TIARA TAHITI (1962): Herbert Lom plays a Chinese merchant who's hot for James Mason's mistress, which is odd since Lom plays the merchant gayer than Liberace. Also odd: Many flashes of the mistress's bare breasts, unheard of in a British movie in 1962. We can only surmise that said breasts were acceptable because they belonged, "National Geographic"-style, to a "native"; but this native is played by decidedly non-Tahitian Rosenda Monteros (sort of a Latin Sandra Bullock) in quite a bit of brown body make-up. Many tiki posts on the Royal Tahitienne Hotel set, and Lom sells Tahitian cannibal carvings in his shop (who get their closeup after two American tourists buy them).
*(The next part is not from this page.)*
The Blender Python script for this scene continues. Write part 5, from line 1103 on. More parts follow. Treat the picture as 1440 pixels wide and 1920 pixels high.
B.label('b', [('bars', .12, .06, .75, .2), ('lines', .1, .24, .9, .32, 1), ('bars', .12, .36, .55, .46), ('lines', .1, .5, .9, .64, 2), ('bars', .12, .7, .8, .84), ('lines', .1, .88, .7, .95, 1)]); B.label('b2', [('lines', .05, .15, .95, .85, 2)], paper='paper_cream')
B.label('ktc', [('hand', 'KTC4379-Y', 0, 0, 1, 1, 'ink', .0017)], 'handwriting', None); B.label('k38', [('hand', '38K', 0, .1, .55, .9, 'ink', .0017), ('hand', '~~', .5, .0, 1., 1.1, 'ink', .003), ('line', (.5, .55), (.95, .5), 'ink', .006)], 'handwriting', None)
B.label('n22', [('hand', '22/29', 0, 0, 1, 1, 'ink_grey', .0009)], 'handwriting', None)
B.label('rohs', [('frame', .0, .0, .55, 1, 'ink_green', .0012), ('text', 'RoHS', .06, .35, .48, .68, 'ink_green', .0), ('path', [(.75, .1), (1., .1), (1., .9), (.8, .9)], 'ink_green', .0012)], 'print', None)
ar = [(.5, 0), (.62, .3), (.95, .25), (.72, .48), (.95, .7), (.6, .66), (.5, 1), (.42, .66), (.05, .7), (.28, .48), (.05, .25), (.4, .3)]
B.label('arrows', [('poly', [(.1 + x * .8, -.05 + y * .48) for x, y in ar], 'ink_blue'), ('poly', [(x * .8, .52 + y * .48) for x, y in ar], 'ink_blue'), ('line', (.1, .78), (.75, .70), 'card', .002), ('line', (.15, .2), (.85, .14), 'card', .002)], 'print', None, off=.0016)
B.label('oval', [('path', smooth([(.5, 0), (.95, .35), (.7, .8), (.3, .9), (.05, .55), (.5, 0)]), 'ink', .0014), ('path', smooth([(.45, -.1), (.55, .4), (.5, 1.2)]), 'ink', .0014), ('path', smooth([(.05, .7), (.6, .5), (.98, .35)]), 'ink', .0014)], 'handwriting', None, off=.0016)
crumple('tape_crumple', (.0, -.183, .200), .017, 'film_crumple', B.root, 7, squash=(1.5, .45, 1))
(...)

A TIKI SCARE IS NO FAIR (1970): An episode of the "Scooby Doo, Where Are You?" cartoon series, featuring a witch doctor wearing a tiki mask. (N.B.: When he takes off the mask, he's a dead ringer for Ned Flanders of "The Simpsons.")
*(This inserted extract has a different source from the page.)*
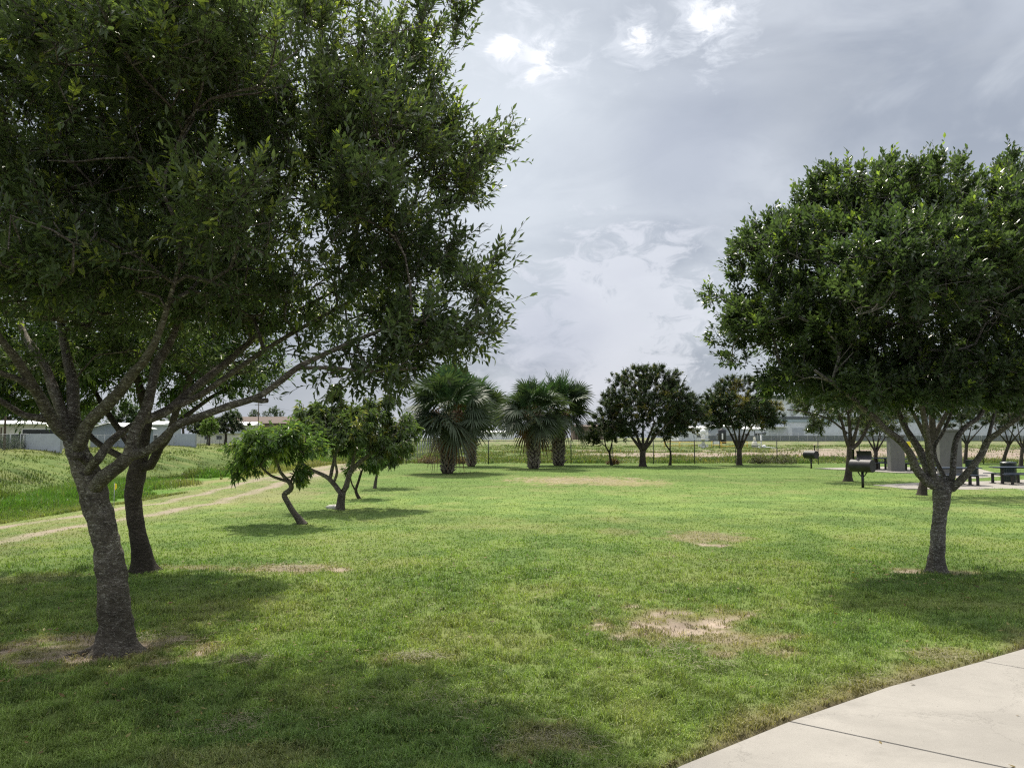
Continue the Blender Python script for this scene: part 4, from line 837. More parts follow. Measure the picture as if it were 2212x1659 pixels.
# ------------------------------------------------------------------ palms
def palm(label, x, y, topy, rpx, R, seed, nf=44, dead=5):
    base = pg(x, y); Y = base[1]; g = np.random.default_rng(seed); root = thing('fan_palm', label, 'palm tree', base, 0, 'fan palms by the fence')
    H = pd(x, topy, Y)[2]; r = rpx*Y/F; mb = MB(); n = 22
    zs = np.linspace(-.05, H, 30)
    mb.quadloop([[((r*(.72+.18*z/H))*(1+.05*g.normal())*math.cos(t)+.04*math.sin(z*2), (r*(.72+.18*z/H))*(1+.05*g.normal())*math.sin(t), z) for t in np.arange(n)*2*math.pi/n] for z in zs])
    nf0 = len(mb.f)
    rows = int(H/.15)
    for i in range(rows):
        z = .06+i*.15; k = 9
        for j in range(k):
            t = (j+.5*(i % 2))*2*math.pi/k+g.normal(0, .08); rr = r*(.80+.18*z/H); c, s_ = math.cos(t), math.sin(t); hgt = g.uniform(.14, .26); out = g.uniform(.10, .22)
            if g.random() < .08: hgt *= 1.6; out *= 2
            wv = .085; B = np.array([c*rr*.95, s_*rr*.95, z]); tg = np.array([-s_, c, 0]); o = np.array([c, s_, 0])
            sk = g.normal(0, .05)
            a = B-tg*wv; b = B+tg*wv; tp = B+o*out+np.array([0, 0, hgt])+tg*sk; tl = tp-tg*wv*.45; tr = tp+tg*wv*.45; ins = B+np.array([0, 0, hgt*.8])
            k0 = len(mb.v); mb.v += [tuple(q) for q in (a, b, tr, tl, ins-tg*.03, ins+tg*.03)]
            mb.f += [(k0, k0+1, k0+2, k0+3), (k0+3, k0+2, k0+5, k0+4), (k0, k0+3, k0+4), (k0+1, k0+5, k0+2)]
    to = mb.build('trunk', M['bark_dark'], root); to.data.materials.append(M['boots'])
    mi = np.ones(len(mb.f), np.int32); mi[:nf0] = 0; to.data.update(); to.data.polygons.foreach_set('material_index', mi)
    top = np.array([0, 0, H]); V = []; Fs = []; C = []; nv = 0
    def frond(az, el, pl, fr, col, hang=0., seg=32):
        nonlocal nv
        d = np.array([math.cos(az)*math.cos(el), math.sin(az)*math.cos(el), math.sin(el)]); st = top+np.array([0, 0, g.uniform(-.45, .25)])+d*.15
        pts = []; p = st.copy(); dd = d.copy()
        for k in range(7): pts.append(p.copy()); p = p+dd*pl/6; dd = nrm(dd+np.array([0, 0, -.035-hang*.07]))
        P = np.array(pts); side = nrm(np.cross(dd, [0, 0, 1.])); nm = np.cross(side, dd)
        # petiole strip, two crossed ribbons
        for vv in (side, nm):
            w_ = .018
            for q in P: V.append(q-vv*w_); V.append(q+vv*w_)
            for k in range(6): Fs.append((nv+2*k, nv+2*k+1, nv+2*k+3, nv+2*k+2))
            C.extend([np.array([.10, .12, .05])]*14); nv += 14
        hub = P[-1]; cost = g.uniform(.1, .35); rl = g.normal(0, .75); side, nm = side*math.cos(rl)+nm*math.sin(rl), nm*math.cos(rl)-side*math.sin(rl)
        for k in range(seg):
            a = (k/(seg-1)-.5)*2*2.15; f = fr*(1-.18*abs(a)/2.15)*g.uniform(.85, 1.08)
            sd = nrm(dd*math.cos(a)+side*math.sin(a)+nm*(.22*abs(math.sin(a))+g.normal(0, .05))); wd = np.cross(sd, nm); wd = nrm(wd)
            q = hub.copy(); s2 = sd.copy(); rws = []
            cc = col*g.uniform(.7, 1.35)
            for m, (fr_, w_) in enumerate(((0., .006), (.45, .036*fr), (.75, .024*fr), (1., .003))):
                rws.append((hub+sd*f*fr_+np.array([0, 0, -1.])*f*(max(0, fr_-.45)**1.6)*(.10+cost*.8+hang*1.1), w_))
            for q, w_ in rws: V.append(q-wd*w_); V.append(q+wd*w_+nm*.01)
            for m in range(3): Fs.append((nv+2*m, nv+2*m+1, nv+2*m+3, nv+2*m+2))
            C.extend([cc]*8); nv += 8
    gold = 2.39996
    for i in range(nf):
        u = i/(nf-1); el = math.radians(86-108*u**.95+g.normal(0, 8)); az = i*gold+g.normal(0, .2)
        col = np.array([.048, .080, .043])*(1-u)+np.array([.068, .085, .055])*u
        if i < 12: col = np.array([.060, .115, .045])
        frond(az, el, R*g.uniform(.34, .58), R*g.uniform(.42, .54), col, hang=.1+.55*u*g.random())
    root_c = link('crown', npmesh('crown', np.array(V), [np.array(Fs)], False, np.array(C), (M['palm'],)), root)
    V = []; Fs = []; C = []; nv = 0
    for i in range(dead): frond(g.uniform(0, 6.28), math.radians(g.uniform(-70, -45)), R*.35, R*.42, np.array([.14, .085, .05]), hang=1.2, seg=22)
    for i in range(10): frond(g.uniform(0, 6.28), math.radians(g.uniform(-10, 50)), R*.16, R*.25, np.array([.17, .085, .045]), hang=.4, seg=14)
    o = link('dead_fronds', npmesh('dead_fronds', np.array(V), [np.array(Fs)], False, np.array(C), (M['palm'],)), root); o['label'] = 'brown dry hanging fronds'
palm('leftmost and thickest fan palm, frayed leaf bases all up its trunk', 967, 1022, 893, 16.5, 3.3, 41, 54, 4)
palm('fan palm second from the left, half hidden behind the thickest palm', 1018, 1007, 882, 11, 3.1, 42, 46, 7)
palm('fan palm third from the left, with a drooping red-brown dead leaf', 1153, 1013, 893, 14, 2.9, 43, 48, 8)
palm('rightmost fan palm, its crown reaching the yellow-tufted dark tree', 1207, 1006, 887, 14, 3.1, 44, 48, 4)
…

WEIRD WOMAN (1944): In this Lon Chaney, Jr., mystery, hula girls and tikis collide with voodoo ritual. Man, I hate when that happens. (Thanks to Will The Thrill for this one).

WHALE RIDER (2002): Like "Once Were Warriors," a socially conscious look at contemporary Maori angst -- but this one has a lot more tikis in it.

WHERE DANGER LIVES (1950): Mia Farrow's dad John directed Robert Mitchum in this noirish trifle, notable for the sight of manly Mitchum drinking cocktails out of coconut shells in a tropical bar.

THE WOMAN CHASER (1999): A film noir parody about a used-car salesman (Patrick Warburton of "Seinfeld" and "The Tick") turned film director. Watch for Warburton sulking over his botched epic with a tropical drink in Bahooka's restaurant.

WORLD'S BIGGEST GANG BANG II (2001): More tiki porn! Jasmine St. Claire does 300 guys to break the world gang-bang record, on what she refers to as a "Polynesian-themed tiki set." (As opposed to the Mexican-themed tiki set of "Gappa"?) St. Claire also informs us that after 90 guys, "to be honest with you, it wasn't all that pleasurable at all." Unlike spotting the Oceanic Arts Ku tiki posts and red plastic Hawaiian war gods skirting the action.